Monday, February 17, 2025

A00029 - The Differences between the Rabbinic and the Apocalyptic Perspectives of the Law and it Interpretation

 The writers of the apocalypses regarded the written Law and its oral interpretation in much the same way as the rabbis.  Nevertheless, there is a certain difference between the rabbinic and the apocalyptic types of thought.  They are preoccupied with different things.  To the rabbis the Law was the center around which Jewish life and thought revolved.  To spread abroad the knowledge of the Law, to extend the range of its practical application to the routine of everyday life -- in a word, to reduce the Law to practice, on the largest scale, as a rule of life for priests and people of the community of Israel, was the primary object of the rabbinical teachers.  True, they hoped for a better future; but they did not dwell unduly upon it.  The best preparation for it, and the best means for bringing it about, would be to enlarge the area of the Law's loyal adherents. The rabbinic ideal is aptly expressed in the opening paragraph of the Mishnah tractate, The Sayings of the Jewish Fathers, in the dictum ascribed to the men of the Great Synagogue.  They said three things: "Be deliberate in judgment"; and "Raise up many disciples"; and "Make a fence to the Torah".of these 

On the other hand, when we turn to the typical apocalyptic books we at once feel ourselves in a different atmosphere.  Perhaps the most striking characteristic of these books in their supernatural coloring.  The two poles of apocalyptic thought are not so much present and future, on the plane of earthly development.  Earth is but a shadow of heaven, the issues are really determined in the realm above.  The future age is conceived as a sudden irruption of celestial forces from the other world.  It is for this blinding but glorious catastrophe that the Apocalyptist longs and yearns with painful eagerness.  The other worldly spirit thus reaches, in these books, its most sublimated expression.  This supernatural coloring is also reflected in the form of the apocalyptic books.  They are full of strange and cryptic symbolism (e.g., the animal symbolism of Daniel and parts of Enoch); they employ the vision and the dream as regular vehicles for revelation; there is also a rich angelology and demonology.

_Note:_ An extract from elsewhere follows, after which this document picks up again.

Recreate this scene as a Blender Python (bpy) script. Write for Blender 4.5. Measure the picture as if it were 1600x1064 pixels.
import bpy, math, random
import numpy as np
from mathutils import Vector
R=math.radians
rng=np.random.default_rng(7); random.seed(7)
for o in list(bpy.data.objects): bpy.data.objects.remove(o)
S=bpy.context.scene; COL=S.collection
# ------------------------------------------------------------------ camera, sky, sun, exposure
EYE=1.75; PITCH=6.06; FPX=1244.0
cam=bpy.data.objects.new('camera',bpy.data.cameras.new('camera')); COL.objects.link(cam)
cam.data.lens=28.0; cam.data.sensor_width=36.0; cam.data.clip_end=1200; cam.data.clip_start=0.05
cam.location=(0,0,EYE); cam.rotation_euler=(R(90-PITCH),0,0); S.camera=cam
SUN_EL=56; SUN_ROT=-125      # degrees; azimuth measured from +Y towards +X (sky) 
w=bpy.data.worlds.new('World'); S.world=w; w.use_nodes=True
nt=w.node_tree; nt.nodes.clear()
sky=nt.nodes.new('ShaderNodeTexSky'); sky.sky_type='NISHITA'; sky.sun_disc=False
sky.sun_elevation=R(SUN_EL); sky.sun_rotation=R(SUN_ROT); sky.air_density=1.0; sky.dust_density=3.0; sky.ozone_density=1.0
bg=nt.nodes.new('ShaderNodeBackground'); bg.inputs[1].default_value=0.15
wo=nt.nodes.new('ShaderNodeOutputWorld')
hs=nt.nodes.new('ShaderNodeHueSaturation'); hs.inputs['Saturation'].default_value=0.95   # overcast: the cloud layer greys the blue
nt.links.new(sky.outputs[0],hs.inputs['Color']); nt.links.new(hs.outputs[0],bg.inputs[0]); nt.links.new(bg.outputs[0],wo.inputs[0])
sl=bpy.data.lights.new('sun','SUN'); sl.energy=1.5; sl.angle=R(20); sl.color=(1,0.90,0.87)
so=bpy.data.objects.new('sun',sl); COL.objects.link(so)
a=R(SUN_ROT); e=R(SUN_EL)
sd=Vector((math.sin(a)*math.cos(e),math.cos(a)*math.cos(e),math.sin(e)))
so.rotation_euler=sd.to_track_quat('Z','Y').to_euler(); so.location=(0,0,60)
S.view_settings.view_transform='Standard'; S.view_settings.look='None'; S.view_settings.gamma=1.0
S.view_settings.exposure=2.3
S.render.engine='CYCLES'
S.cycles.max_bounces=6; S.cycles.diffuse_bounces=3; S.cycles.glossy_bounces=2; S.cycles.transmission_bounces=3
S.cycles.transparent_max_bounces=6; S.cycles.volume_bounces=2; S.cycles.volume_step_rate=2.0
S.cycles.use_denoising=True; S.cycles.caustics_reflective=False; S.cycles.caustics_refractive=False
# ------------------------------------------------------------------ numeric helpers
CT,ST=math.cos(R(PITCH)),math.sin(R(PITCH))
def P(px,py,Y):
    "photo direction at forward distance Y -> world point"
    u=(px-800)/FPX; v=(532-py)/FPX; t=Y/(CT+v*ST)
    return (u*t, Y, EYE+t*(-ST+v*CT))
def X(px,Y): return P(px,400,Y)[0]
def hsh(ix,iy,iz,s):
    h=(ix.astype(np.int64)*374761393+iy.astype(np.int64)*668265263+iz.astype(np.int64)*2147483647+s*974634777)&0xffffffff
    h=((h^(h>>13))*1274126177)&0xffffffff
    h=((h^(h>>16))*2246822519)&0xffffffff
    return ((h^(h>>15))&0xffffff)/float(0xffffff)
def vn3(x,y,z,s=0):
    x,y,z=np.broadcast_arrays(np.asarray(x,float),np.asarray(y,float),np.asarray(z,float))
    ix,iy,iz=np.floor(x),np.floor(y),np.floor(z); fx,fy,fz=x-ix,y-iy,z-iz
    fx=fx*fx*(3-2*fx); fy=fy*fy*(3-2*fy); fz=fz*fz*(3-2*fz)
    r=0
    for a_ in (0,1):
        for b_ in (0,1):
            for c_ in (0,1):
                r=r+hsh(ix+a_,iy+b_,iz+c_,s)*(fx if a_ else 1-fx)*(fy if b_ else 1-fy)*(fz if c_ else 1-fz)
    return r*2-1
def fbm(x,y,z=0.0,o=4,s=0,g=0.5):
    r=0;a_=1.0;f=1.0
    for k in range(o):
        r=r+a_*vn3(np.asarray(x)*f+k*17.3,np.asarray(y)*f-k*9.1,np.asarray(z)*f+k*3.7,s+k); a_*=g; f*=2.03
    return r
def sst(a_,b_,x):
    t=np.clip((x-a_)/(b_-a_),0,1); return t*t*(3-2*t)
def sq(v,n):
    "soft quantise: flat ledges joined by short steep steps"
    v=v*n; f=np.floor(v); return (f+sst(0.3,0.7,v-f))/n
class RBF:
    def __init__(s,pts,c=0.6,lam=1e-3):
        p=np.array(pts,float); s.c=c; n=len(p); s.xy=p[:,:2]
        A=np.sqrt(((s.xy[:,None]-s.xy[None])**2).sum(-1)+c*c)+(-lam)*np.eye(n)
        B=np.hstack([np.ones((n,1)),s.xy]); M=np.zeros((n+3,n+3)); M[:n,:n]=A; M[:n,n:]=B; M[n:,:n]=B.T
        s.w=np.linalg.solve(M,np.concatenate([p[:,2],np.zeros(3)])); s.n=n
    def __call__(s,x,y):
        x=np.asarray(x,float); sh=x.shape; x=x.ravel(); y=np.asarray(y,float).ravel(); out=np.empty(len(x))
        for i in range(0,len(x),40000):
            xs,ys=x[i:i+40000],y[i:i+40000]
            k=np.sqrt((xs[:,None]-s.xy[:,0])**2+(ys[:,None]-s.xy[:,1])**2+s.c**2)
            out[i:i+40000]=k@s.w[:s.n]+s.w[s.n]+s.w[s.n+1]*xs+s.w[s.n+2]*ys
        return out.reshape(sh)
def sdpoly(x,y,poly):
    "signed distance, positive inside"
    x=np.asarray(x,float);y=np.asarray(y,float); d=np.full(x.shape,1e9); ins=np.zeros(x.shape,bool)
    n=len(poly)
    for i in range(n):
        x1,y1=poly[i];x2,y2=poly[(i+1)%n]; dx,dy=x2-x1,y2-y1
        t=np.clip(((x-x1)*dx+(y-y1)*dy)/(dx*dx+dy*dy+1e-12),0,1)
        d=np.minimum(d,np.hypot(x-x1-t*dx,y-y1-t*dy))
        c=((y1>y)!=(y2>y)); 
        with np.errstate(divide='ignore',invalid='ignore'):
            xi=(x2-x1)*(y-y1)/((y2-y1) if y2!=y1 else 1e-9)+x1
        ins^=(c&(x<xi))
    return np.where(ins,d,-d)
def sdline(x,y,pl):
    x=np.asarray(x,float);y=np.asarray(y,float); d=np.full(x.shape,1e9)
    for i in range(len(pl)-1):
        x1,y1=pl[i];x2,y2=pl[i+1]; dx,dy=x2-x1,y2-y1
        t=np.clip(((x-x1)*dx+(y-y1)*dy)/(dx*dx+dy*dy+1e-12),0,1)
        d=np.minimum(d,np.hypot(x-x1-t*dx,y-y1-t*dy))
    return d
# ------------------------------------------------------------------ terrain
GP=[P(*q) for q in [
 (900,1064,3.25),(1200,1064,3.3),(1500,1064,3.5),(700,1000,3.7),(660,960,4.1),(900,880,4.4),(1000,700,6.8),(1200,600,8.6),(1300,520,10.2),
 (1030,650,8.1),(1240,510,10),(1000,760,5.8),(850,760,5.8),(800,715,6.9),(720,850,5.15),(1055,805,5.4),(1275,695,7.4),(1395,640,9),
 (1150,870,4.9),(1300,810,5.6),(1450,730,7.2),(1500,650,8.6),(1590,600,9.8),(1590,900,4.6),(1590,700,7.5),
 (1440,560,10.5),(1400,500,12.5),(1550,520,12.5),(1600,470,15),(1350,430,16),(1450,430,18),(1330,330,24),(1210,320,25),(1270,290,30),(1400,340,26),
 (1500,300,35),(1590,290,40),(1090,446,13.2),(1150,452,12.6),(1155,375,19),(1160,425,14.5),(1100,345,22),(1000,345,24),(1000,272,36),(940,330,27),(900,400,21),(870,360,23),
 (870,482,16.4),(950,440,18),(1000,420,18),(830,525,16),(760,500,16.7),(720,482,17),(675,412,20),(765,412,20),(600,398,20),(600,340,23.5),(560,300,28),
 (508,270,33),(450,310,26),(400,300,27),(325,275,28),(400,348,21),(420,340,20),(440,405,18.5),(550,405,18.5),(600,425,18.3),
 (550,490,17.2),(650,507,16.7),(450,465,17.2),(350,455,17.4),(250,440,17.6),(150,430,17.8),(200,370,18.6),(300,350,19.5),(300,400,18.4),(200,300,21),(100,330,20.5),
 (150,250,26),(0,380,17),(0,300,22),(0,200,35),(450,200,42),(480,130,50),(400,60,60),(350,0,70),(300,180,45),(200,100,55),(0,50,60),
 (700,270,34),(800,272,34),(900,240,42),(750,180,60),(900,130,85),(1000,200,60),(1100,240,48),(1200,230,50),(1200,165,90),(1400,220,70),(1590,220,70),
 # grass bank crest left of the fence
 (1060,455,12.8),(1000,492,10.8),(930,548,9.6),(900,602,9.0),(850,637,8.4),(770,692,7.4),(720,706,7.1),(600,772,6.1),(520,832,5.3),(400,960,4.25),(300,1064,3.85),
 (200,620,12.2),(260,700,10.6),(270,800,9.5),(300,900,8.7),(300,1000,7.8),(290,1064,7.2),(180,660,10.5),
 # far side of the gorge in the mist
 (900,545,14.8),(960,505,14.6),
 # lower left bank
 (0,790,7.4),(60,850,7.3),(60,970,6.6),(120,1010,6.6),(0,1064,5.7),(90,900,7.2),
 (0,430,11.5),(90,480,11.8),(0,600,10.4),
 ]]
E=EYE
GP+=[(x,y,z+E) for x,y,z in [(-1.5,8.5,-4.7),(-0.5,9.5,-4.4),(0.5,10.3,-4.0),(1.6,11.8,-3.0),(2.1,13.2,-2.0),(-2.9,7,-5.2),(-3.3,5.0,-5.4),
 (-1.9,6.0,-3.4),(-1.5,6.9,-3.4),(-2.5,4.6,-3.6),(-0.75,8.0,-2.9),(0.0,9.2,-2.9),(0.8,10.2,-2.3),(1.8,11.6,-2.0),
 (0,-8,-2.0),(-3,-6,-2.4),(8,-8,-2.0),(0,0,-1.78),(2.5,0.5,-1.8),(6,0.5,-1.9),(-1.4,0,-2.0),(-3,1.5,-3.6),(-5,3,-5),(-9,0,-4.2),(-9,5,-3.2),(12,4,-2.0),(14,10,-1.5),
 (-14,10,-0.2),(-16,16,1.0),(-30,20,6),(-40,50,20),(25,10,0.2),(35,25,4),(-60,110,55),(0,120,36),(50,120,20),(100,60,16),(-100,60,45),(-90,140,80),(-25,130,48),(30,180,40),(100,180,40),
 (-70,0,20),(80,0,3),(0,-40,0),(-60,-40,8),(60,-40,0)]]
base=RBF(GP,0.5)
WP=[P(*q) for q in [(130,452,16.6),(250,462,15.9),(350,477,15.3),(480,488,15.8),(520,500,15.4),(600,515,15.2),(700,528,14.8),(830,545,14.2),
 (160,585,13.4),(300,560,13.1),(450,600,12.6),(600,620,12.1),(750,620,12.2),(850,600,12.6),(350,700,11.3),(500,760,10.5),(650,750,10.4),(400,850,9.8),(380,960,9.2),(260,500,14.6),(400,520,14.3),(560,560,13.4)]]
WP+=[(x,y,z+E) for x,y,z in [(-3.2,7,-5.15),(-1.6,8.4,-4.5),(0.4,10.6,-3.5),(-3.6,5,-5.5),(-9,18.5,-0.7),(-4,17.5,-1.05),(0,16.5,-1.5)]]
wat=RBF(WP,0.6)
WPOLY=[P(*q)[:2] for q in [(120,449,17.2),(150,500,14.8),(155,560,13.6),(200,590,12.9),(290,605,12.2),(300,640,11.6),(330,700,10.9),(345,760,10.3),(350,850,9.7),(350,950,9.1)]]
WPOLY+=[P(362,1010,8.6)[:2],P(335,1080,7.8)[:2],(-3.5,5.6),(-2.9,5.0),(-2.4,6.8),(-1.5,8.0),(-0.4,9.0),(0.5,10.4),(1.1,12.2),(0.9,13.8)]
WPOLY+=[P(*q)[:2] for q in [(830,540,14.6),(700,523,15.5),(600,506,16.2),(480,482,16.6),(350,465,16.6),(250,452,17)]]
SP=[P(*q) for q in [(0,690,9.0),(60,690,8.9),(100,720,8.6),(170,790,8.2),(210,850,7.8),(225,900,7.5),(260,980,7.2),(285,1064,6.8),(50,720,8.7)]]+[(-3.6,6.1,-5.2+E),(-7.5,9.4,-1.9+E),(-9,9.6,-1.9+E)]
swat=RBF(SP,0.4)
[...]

Doubtless the employment of cryptograms and mystic signs (such as the number 666, and the "beast" in the Revelation or Apocalypse of John, and the "little horn" in Daniel, as symbols for Nero and Antiochus respectively was dictated partly by reasons of prudence.  Nevertheless, the particular symbols chosen reflect the mysterious character so much loved by these writers.  But the mystery is not mere literary mystification.  The Apocalyptists were conscious that divine secrets must contain in them something incomprehensible by merely finite intelligence.  This feeling often comes to expression.